TASK OBJECTIVE
In the entries, find all lines that hold the word "were" and copy them.

DATASET RECORDS
------------------------------------------------------------------------
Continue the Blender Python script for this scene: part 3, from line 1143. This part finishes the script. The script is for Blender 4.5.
------------------------------------------------------------------------
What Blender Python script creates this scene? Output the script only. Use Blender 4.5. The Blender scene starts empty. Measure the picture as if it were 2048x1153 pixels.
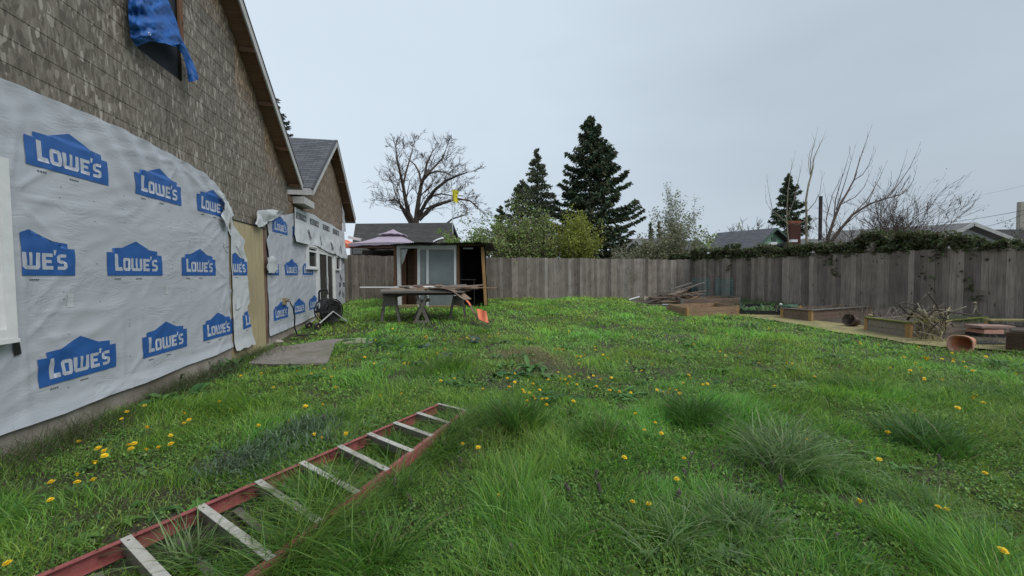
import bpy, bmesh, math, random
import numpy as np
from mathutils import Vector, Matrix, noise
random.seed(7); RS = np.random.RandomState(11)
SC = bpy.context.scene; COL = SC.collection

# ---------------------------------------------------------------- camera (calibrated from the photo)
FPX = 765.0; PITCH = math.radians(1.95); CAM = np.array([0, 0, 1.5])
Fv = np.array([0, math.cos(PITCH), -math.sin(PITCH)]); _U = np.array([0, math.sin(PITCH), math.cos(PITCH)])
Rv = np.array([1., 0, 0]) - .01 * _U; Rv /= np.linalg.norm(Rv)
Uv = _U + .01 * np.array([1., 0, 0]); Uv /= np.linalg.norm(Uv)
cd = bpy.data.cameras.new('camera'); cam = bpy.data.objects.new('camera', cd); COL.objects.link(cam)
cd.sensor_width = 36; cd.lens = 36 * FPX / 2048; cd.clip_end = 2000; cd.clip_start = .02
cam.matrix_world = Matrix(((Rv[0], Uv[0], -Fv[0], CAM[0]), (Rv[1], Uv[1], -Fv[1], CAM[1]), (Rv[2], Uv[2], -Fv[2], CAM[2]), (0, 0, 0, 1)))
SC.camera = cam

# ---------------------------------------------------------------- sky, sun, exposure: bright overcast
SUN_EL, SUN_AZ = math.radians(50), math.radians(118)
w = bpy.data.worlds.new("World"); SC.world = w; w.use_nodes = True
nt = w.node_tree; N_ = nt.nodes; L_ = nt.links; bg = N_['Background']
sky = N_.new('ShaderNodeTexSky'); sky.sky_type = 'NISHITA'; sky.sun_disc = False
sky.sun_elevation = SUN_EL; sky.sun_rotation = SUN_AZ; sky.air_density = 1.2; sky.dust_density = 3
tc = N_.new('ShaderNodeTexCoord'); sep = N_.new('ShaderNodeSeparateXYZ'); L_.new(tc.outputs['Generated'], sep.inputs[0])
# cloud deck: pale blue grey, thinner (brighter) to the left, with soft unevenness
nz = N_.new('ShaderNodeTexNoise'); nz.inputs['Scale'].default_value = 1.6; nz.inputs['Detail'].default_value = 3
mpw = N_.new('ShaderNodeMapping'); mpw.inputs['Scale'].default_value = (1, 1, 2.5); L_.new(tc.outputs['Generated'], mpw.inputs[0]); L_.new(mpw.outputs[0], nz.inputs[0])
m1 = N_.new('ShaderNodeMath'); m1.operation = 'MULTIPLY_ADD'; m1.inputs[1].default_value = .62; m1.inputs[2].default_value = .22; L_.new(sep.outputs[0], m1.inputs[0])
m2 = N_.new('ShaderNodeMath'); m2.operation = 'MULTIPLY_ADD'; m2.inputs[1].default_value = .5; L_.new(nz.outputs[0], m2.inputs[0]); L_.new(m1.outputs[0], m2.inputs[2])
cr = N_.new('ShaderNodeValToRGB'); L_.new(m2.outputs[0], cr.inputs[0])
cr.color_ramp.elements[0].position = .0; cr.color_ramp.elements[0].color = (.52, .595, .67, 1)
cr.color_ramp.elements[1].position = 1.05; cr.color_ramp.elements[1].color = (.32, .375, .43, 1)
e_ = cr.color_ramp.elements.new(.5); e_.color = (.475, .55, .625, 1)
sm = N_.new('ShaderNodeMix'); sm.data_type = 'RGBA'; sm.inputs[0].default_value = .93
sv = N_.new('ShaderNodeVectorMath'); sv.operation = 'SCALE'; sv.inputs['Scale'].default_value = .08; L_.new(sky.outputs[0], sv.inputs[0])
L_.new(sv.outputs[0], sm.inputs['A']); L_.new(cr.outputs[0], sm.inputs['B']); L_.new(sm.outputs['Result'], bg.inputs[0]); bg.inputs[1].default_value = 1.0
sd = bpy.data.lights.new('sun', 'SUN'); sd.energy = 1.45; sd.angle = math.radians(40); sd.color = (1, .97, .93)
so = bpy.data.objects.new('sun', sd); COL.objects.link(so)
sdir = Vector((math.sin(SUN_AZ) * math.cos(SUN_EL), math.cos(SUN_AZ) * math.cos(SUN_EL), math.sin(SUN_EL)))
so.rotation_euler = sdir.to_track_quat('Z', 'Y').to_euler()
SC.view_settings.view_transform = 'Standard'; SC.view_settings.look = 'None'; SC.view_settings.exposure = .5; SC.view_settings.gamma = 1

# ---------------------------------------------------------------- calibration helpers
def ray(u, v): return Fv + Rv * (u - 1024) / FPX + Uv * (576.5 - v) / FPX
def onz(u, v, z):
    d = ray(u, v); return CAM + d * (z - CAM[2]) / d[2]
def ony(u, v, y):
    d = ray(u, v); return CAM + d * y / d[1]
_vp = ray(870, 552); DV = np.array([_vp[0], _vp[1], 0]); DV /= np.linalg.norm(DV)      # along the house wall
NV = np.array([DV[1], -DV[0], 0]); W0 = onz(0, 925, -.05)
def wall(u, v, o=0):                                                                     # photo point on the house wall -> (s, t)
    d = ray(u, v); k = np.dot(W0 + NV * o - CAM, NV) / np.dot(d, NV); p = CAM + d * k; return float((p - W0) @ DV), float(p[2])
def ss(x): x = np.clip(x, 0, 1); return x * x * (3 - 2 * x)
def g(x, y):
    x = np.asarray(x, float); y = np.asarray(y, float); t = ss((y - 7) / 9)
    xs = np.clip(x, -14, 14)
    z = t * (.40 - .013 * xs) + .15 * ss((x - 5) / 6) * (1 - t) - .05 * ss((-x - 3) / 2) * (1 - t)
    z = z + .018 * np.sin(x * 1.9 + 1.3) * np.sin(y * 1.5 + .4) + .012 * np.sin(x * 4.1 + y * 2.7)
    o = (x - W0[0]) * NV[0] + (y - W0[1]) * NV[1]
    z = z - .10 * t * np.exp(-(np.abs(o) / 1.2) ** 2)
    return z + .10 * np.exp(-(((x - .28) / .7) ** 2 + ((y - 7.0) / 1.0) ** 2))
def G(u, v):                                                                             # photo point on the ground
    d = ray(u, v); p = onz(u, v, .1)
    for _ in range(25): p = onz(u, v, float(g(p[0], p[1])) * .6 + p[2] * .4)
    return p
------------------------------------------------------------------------
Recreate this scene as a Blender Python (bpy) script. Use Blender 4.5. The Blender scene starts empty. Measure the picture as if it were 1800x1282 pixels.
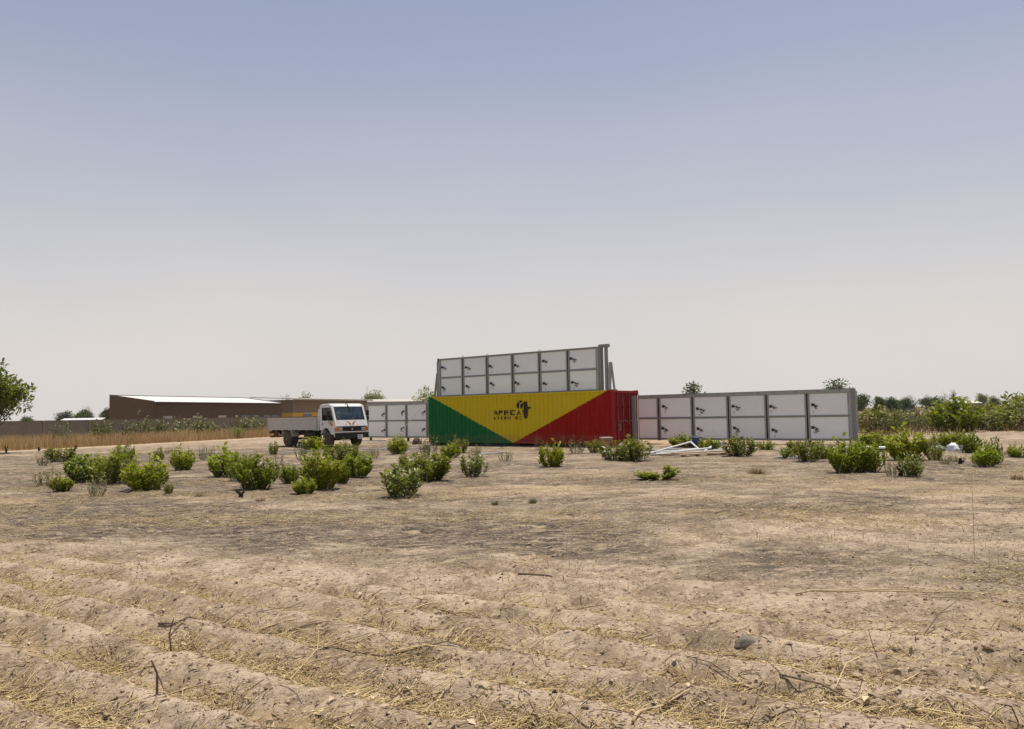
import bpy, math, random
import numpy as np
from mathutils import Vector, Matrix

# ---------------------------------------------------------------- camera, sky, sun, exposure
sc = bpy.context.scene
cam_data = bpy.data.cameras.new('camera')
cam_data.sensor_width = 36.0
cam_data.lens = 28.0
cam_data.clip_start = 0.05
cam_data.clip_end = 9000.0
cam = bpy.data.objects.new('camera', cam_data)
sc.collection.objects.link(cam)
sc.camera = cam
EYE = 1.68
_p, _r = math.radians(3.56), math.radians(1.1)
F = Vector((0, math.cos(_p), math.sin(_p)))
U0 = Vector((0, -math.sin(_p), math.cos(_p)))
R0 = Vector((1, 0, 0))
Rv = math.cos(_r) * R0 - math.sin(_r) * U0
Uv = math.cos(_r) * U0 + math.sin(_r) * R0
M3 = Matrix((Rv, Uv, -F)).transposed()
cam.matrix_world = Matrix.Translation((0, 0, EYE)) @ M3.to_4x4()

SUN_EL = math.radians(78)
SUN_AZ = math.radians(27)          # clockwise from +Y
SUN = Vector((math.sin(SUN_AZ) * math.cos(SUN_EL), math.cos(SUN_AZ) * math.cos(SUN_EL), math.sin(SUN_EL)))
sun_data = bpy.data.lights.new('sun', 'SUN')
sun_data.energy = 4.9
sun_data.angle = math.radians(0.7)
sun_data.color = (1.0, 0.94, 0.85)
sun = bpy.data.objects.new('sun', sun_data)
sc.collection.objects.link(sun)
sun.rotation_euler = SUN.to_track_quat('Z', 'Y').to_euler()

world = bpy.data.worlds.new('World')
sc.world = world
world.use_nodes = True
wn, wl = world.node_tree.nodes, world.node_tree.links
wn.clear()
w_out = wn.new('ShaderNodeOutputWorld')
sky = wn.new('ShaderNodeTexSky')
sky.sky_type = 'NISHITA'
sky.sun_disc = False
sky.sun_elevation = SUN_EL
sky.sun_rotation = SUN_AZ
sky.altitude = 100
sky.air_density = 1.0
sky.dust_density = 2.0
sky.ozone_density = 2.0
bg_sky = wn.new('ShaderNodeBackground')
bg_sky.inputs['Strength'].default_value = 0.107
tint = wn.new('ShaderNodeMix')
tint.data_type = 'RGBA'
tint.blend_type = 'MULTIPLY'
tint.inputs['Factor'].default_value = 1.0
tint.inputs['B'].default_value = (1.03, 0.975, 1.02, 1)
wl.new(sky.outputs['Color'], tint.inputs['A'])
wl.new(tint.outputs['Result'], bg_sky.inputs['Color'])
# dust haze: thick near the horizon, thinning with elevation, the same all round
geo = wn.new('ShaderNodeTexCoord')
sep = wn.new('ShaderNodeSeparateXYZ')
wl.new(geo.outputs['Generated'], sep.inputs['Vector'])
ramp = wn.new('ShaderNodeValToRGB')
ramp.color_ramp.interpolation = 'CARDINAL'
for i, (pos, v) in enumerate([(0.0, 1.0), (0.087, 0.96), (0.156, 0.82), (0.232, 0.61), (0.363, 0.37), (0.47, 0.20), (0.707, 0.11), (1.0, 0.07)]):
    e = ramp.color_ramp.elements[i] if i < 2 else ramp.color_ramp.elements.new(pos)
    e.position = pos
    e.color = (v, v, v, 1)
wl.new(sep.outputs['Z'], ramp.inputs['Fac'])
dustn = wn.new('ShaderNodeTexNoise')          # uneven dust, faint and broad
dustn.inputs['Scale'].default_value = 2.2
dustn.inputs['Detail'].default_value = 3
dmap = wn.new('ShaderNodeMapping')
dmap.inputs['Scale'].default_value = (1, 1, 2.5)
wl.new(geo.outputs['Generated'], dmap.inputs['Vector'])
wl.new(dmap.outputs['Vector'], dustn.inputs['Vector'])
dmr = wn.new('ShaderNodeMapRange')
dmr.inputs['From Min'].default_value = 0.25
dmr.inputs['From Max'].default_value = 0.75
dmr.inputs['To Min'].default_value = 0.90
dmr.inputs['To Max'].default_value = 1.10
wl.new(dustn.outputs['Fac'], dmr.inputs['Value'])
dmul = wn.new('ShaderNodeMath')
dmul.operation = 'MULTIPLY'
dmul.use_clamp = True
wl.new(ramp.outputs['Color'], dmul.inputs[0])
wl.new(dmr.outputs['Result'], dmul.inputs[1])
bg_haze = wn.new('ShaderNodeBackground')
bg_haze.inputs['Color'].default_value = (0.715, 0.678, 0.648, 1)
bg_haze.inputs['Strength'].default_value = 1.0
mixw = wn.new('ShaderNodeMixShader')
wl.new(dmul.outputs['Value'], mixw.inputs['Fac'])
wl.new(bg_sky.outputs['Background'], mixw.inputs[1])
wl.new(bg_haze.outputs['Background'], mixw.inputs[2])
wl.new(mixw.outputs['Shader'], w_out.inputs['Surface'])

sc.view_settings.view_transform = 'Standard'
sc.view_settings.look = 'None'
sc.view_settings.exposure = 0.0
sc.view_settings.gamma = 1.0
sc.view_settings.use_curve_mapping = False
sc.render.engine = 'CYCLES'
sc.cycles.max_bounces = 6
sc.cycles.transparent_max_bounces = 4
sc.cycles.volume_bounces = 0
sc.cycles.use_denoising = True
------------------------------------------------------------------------
IN RESPONSE
What Blender Python script creates this scene? Output the script only. Use Blender 4.5. The Blender scene starts empty. Measure the picture as if it were 2048x1153 pixels.
Recreate this scene as a Blender Python (bpy) script. Use Blender 4.5. The Blender scene starts empty. Measure the picture as if it were 1800x1282 pixels.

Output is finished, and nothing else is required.